Excellent post. But to qualify some of the points you made, as applied to MoD aircraft projects.


“Then the customer sees what you've built and decides he wants to change it”.

This is where firm leadership in the project team and, perhaps more importantly, oversight at Project Director level and above is important. (It’s what they’re paid for). Minigundiplomat made a perceptive post when he simply said “Chinook Mk3”. That project has been slated by the Defence Committee for “poor management oversight”. No attempt is made to actually identify that “management” (as usual), but a cursory glance tells you it’s precisely the same few people as Nimrod MRA4, particularly at 2 Star. You mention the dreaded “Change”. To change requires Configuration Control, a key component of Airworthiness. Same management – “Configuration Control Boards are unnecessary”. “Critical Design Reviews may be waived”. (This should be a criminal offence). A weak project manager or director will permit all and sundry access to the Contractor, and delegate to them authority to demand such changes, regardless of time, cost or performance issues. Control of, in effect the whole project is lost; and so maintaining the correct build standard becomes almost impossible. Same management said this was ok. This is THE fundamental weakness in MoD.

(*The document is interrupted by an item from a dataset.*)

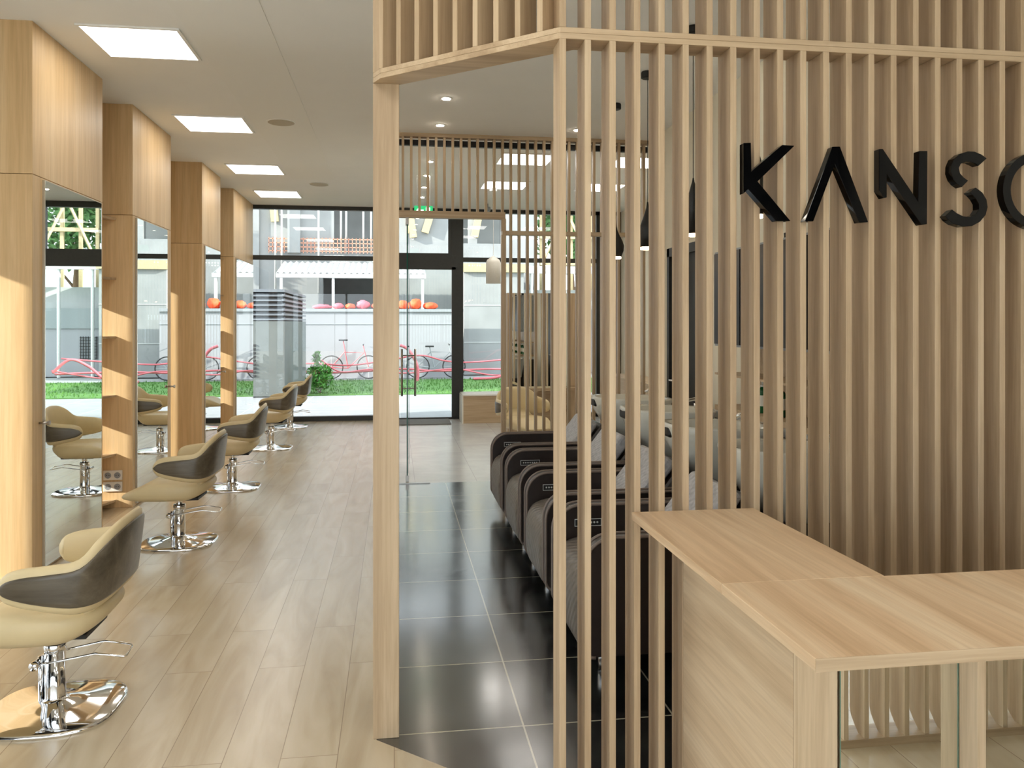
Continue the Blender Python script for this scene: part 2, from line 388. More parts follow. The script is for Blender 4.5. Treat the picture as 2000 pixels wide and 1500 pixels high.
MB().box(-.04, .86, YW-.005, YW, 2.66, 3.29).build('pane', 'glass', w)
w = struct(thing('window_2', None, None, (2.4, YW, 0)))
m = MB(); m.box(1.10, XF, YW-.05, YW+.05, 0, .07); m.box(1.10, XF, YW-.05, YW+.05, H-.06, H); m.box(1.10, XF, YW-.04, YW+.04, 2.53, 2.60); m.box(XF-.08, XF, YW-.05, YW+.05, 0, H); m.box(3.3, 3.36, YW-.05, YW+.05, 0, H)
m.build('window_frame', 'frame', w)
MB().box(1.10, XF-.08, YW-.005, YW, .07, 2.53).build('pane', 'glass', w)
MB().box(1.10, XF-.08, YW-.005, YW, 2.60, H-.06).build('pane', 'glass', w)

# ------------------------------------------------------------------ slatted partition with sign
PITCH = 0.0803; X0 = 0.533; SD = 0.102; ST = 0.021
ZB = 2.44
part = thing('slat_partition', 'tall oak slat screen with an angled corner standing behind the reception counter', 'screen', (AX, AY, 0))
nk = int((3.0-X0)/PITCH)
for k in range(nk+1):
    xr = X0+k*PITCH
    MB().box(xr-ST, xr, AY, AY+SD, 0.02, ZB).build('slat', 'oak_z', part, bevel=.0012, seg=1)
    MB().box(xr-ST, xr, AY, AY+SD, ZB+.036, H).build('slat', 'oak_z', part, bevel=.0012, seg=1)
xe = X0+nk*PITCH
CX, CY = -.05, 2.985
dv = Vector((CX-AX, CY-AY)).normalized(); nv = Vector((-dv.y, dv.x));
if nv.y < 0: nv = -nv
if nv.x < 0 and nv.y < 0: nv = -nv
nv = Vector((abs(dv.y), abs(dv.x)))    # inward normal of the diagonal run
for z0, z1 in ((ZB, ZB+.018), (ZB+.0185, ZB+.036)):
    poly = [(xe, AY), (AX, AY), (CX, CY), (DX, DY), (DX+.09, DY+.05), (CX+nv.x*SD, CY+nv.y*SD), (AX+nv.x*SD*.95, AY+SD), (xe, AY+SD)]
    MB().prism(poly, z0, z1).build('rail', 'oak_x', part, bevel=.001, seg=1)
MB().box(AX, xe, AY, AY+SD, 0, .02).build('rail', 'oak_x', part)
MB().box(AX, xe, AY, AY+SD, H-.02, H).build('rail', 'oak_x', part)
L = math.hypot(CX-AX, CY-AY)
for i in range(9):
    t = .066+i*(L-.066-.012)/8
    p = Vector((AX, AY))+dv*t; q = p+dv*ST
    MB().prism([tuple(p), tuple(q), tuple(q+nv*SD), tuple(p+nv*SD)], ZB+.036, H).build('slat', 'oak_z', part, bevel=.001, seg=1)
MB().box(DX, DX+.096, DY, DY+.03, 0, ZB).build('post', 'oak_z', part, bevel=.0015, seg=1)
MB().box(DX, DX+.096, DY-.01, DY+.02, ZB+.036, H).build('post', 'oak_z', part, bevel=.0015, seg=1)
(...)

“…. then amend the drawings to record the change in design”

Same management – “not required”. If you insist on doing it, fine, but you’re not getting funds so make a cut somewhere else. Same effect – airworthiness compromised. Increasingly, as MoD’s experience has been diluted, maintaining up-to-date drawings is viewed as a waste of money. Ask BAeS.


“….fit the new parts, test them to make sure it works and it's not a hazard or a safety risk”

You must be joking! Same 2 Star completely rejected this notion. Or, to be precise, he ruled by all means fit them but Integration and Trials are unnecessary, and don’t worry about hazards and safety. If it doesn’t work, and Boscombe reject it as unsafe, ignore it, pay off the contract and run. Led indirectly to Tornado/Patriot.


“…..organising manufacture of sufficient spares for the life of the item you've just changed”

In our dreams. If you want spares, there’s plenty of potential Xmas Trees in the hangars. See Apache.


“….and finally updating the maintenance manuals”. (And I could add training).

Ditto. Read the QQ report, which merely reiterates what we’ve known since 1991, when the policy decision was made to chop this.

I say this often. It is one thing to Attain a standard or airworthiness, but quite a different matter to Maintain it. My opinion is that, if you’ve never done the latter you’re unlikely to be a success at the former; in project management terms. Compare the MoD’s success stories (of which there are many) with the cock-ups and you’ll see what I mean. Trouble is, MoD refused to drink from the well of experience, the same management referring to such people as “an embarrassment to the Department” and “tainted”. The well has run dry and the perpetrators are retired now.